Hughes’ older sister, poet Frieda Hughes, issued a statement through the Times of London, expressing her “profound sorrow” and saying her brother “had been battling depression for some time.”
“His lifelong fascination with fish and fishing was a strong and shared bond with our father,” Frieda Hughes wrote. “He was a loving brother, a loyal friend to those who knew him and, despite the vagaries that life threw at him, he maintained an almost childlike innocence and enthusiasm for the next project or plan.”
Nicholas Hughes graduated from the University of Oxford in 1984, and received a master’s of arts degree from Oxford, in 1990, before emigrating to the United States and getting a doctorate from the University of Alaska.
Hughes’ family history was an “urban legend” that was passed around from student to student. But it was a subject no one discussed with him, said Kevin Schaberg, a former student in a fish ecology class taught by Hughes.
“It was obviously something he did not want to talk about,” said Schaberg, who added that he knew Hughes struggled with depression. “I never brought it (his family) up.

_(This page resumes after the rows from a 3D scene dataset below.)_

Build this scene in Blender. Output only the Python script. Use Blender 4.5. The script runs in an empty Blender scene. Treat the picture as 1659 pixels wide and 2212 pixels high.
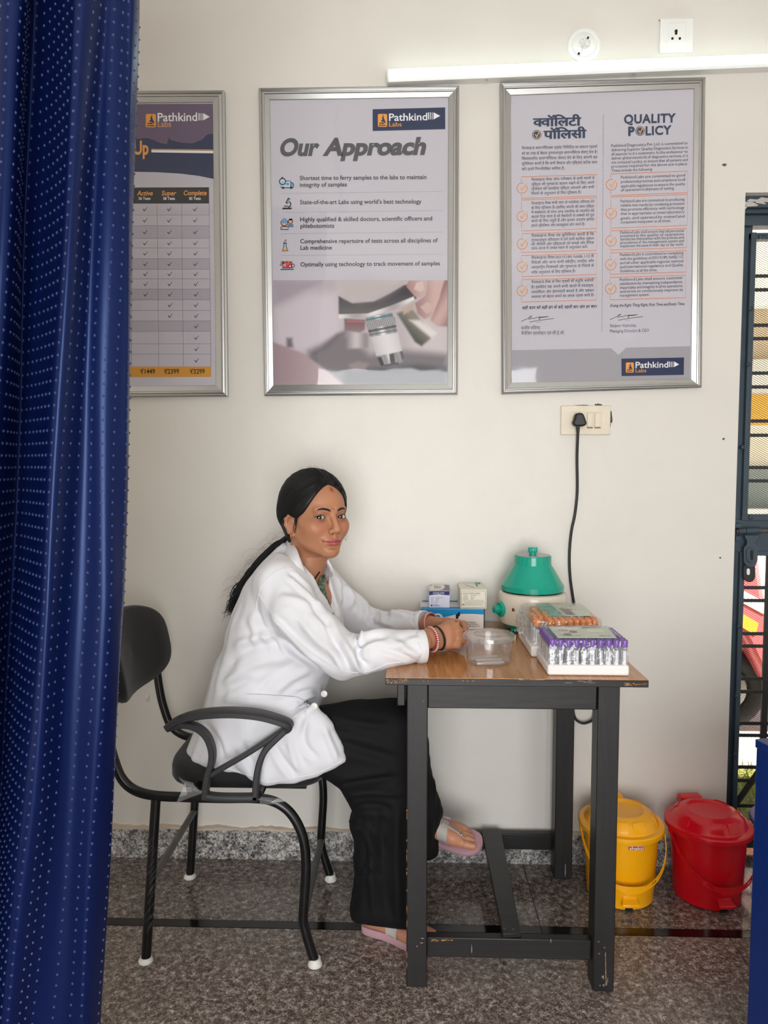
import bpy, bmesh, math, random
import numpy as np
from mathutils import Vector, Matrix
from mathutils.bvhtree import BVHTree

SC = bpy.context.scene
COL = SC.collection
random.seed(7); rng = np.random.default_rng(7)

# ------------------------------------------------------------------ camera, world, lights, exposure
F = 1600.0; CX, CY = 829.5, 1106.0           # focal length and centre in pixels of the 1659 x 2212 frame
D, H = 2.39, 1.321                           # distance to the back wall (y = 0), eye height
YAW = math.atan(50.5 / F); PIT = math.atan(106.0 / F)
fwd = np.array([-math.sin(YAW) * math.cos(PIT), math.cos(YAW) * math.cos(PIT), -math.sin(PIT)])
rgt = np.array([math.cos(YAW), math.sin(YAW), 0.0])
upv = np.cross(rgt, fwd)
CAM = np.array([0.0, -D, H])
cam = bpy.data.cameras.new('camera'); camo = bpy.data.objects.new('camera', cam); COL.objects.link(camo)
cam.sensor_fit = 'VERTICAL'; cam.sensor_height = 36.0; cam.lens = 36.0 * F / 2212.0
cam.clip_start = 0.02; cam.clip_end = 200
camo.matrix_world = Matrix(((rgt[0], upv[0], -fwd[0], CAM[0]), (rgt[1], upv[1], -fwd[1], CAM[1]),
                            (rgt[2], upv[2], -fwd[2], CAM[2]), (0, 0, 0, 1)))
SC.camera = camo

def ray(px, py):
    v = fwd * F + rgt * (px - CX) - upv * (py - CY)
    return v / np.linalg.norm(v)
def U(px, py, d):
    """point of the room seen at a pixel, at distance d in front of the camera (d = D is the back wall)"""
    v = ray(px, py); return CAM + v * (d / v[1])
def UZ(px, py, z):
    v = ray(px, py); return CAM + v * ((z - H) / v[2])
def proj(P):
    P = np.asarray(P, float) - CAM
    z = P @ fwd
    return CX + F * (P @ rgt) / z, CY - F * (P @ upv) / z

w = bpy.data.worlds.new('sky'); SC.world = w; w.use_nodes = True
nt = w.node_tree; bg = nt.nodes['Background']
sky = nt.nodes.new('ShaderNodeTexSky'); sky.sky_type = 'HOSEK_WILKIE'; sky.sun_direction = (0.74, -0.32, 0.60)
sky.turbidity = 6.0; sky.ground_albedo = 0.4
nt.links.new(sky.outputs[0], bg.inputs[0]); bg.inputs[1].default_value = 5.0

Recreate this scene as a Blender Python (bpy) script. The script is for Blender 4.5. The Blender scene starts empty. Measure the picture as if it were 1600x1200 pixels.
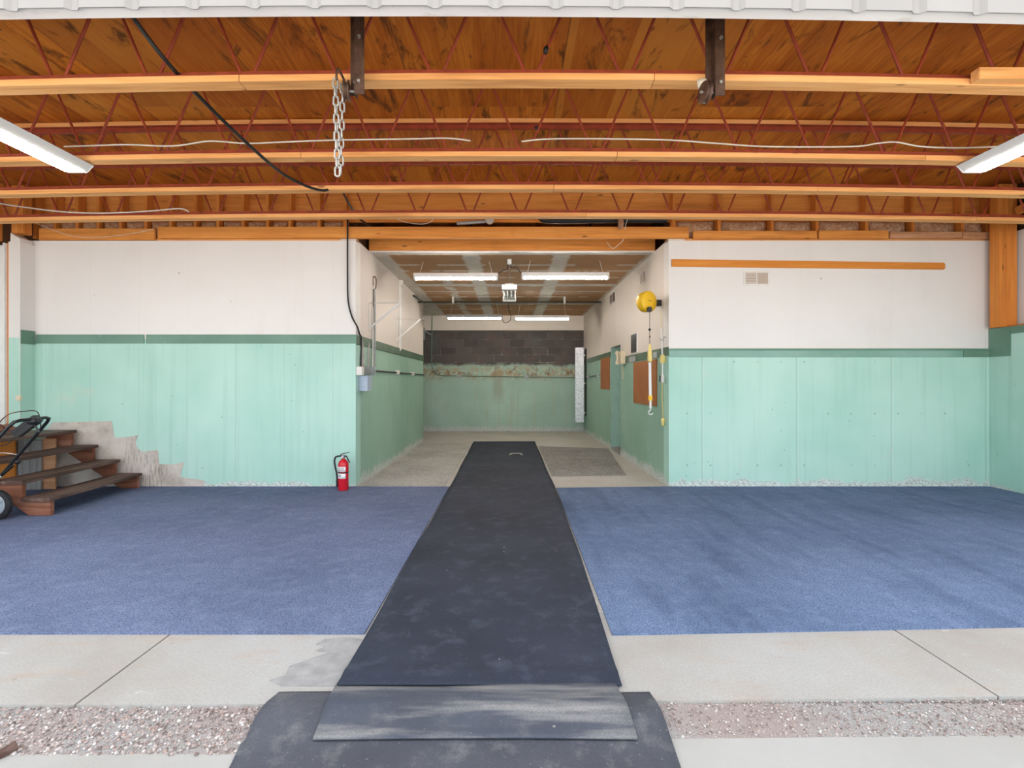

He never brought it up.”
Hughes not only taught about fish, he also enjoyed fishing and other Alaska pursuits, such as skiing, boating and hunting moose and caribou. What stands out the most for Schaberg, however, is Hughes’ vast knowledge of fish, his instant recall of authors, titles and journals on even the most obscure subjects.
“Nick was probably one of the smartest guys I’ve ever met,” he said. “When it came to fish, he was walking bibliography.”
Hughes was only 9 months old when his parents separated and was still an infant when his mother died in February 1963, gassing herself in a London flat as her children slept. A few months earlier, she had written of Nicholas: “You are the one/Solid the spaces lean on, envious/You are the baby in the barn.”
Not widely known when she died, Plath became a cult figure through the novel “The Bell Jar,” which told of a suicidal young woman, and through the prophetic “Ariel” poems — “I shall never grow old,” she wrote — she had been working on near the end of her life.
The immediate cause of her breakup with Hughes was his affair with Assia Wevill. Plath’s legacy haunted her husband, hounded for years by women who believed he was responsible for her suicide and by a procession of scholars and fans obsessed with the brief, impassioned and tragic marriage between the two poets.
Ted Hughes relived the tragedy not only through the constant reminders of Plath, but also through the suicide of Wevill, his second wife, who in March 1969 killed herself and their 4-year-old daughter.